Quando, em reacção aos comentários de André Ventura, a líder parlamentar do PS, Alexandra Leitão, pediu a palavra para questionar se "se uma determinada bancada disser que uma determinada raça ou etnia é mais burra ou preguiçosa também pode", ao que Aguiar-Branco respondeu: "No meu entender, pode."

"A liberdade de expressão está constitucionalmente consagrada. A avaliação do discurso político que seja feita aqui nesta casa será feita pelo povo em eleições", respondeu o presidente da Assembleia da República.

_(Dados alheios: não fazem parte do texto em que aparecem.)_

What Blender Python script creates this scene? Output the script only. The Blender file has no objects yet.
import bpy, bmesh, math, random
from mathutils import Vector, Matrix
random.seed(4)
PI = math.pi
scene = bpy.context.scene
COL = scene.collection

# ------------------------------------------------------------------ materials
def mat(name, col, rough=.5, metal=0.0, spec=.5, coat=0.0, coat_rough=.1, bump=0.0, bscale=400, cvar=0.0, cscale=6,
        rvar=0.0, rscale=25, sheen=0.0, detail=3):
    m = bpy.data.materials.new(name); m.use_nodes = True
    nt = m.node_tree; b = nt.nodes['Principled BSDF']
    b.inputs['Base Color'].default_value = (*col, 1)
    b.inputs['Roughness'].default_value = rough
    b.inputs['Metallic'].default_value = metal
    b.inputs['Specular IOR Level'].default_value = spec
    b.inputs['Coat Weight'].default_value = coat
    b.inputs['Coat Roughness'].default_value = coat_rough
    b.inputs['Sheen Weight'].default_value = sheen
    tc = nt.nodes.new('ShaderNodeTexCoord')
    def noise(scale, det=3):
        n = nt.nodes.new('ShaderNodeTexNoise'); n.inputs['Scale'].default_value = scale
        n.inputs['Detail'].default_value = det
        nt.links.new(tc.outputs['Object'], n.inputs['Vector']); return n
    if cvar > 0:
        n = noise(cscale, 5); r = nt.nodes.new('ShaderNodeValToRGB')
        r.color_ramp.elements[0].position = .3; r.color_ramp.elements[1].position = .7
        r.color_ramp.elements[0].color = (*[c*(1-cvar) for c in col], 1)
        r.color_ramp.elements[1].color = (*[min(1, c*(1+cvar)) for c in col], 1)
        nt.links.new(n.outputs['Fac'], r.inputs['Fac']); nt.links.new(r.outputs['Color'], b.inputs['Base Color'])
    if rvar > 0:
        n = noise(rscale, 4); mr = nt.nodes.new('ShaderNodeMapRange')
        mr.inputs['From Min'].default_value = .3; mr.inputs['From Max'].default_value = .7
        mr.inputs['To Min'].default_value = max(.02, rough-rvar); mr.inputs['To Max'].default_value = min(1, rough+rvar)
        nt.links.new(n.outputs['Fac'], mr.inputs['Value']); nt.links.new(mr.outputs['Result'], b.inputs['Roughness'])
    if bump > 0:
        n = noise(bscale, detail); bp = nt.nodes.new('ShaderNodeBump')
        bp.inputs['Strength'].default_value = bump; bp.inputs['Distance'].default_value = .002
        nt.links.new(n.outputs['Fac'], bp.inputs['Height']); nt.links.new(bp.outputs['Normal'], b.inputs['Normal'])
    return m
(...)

No comunicado divulgado, a SOS Racismo defende que André Ventura cometeu um crime de discriminação e incitamento ao ódio, acrescentando que "quando alguém afirma que 'uma determinada raça ou determinada etnia é mais burra, mais preguiçosa ou menos digna', também estará a praticar o mesmo crime".

A associação sublinha o momento em que "proliferam narrativas racistas e xenófobas e que cresce um clima de elevadíssima hostilidade e criminalização das pessoas migrantes e racializadas" e pede "o mais elevado rigor e responsabilidade política" nas intervenções, acrescentando que o Parlamento, enquanto representante da democracia, "deve ser exemplo da qualidade cívica".

A SOS Racismo defende ainda que "não é admissível" que no Parlamento se retratem nacionalidades e origens "à luz de representações depreciativas, racistas e xenófobas".

"Da mesma forma, não pode aceitar-se que na Assembleia da República se profiram declarações que agridem e atentam contra direitos à honra e dignidade e que, acima de tudo, alimentam representações sociais que desprotegem e colocam pessoas em riscos concretos de violência e discriminação no seu quotidiano", acrescenta a associação anti-racista.

Já durante a tarde, em declarações aos jornalistas, Aguiar-Branco defendeu que não lhe compete censurar as posições ou opiniões de deputados, remetendo para o Ministério Público uma eventual responsabilização criminal do discurso parlamentar.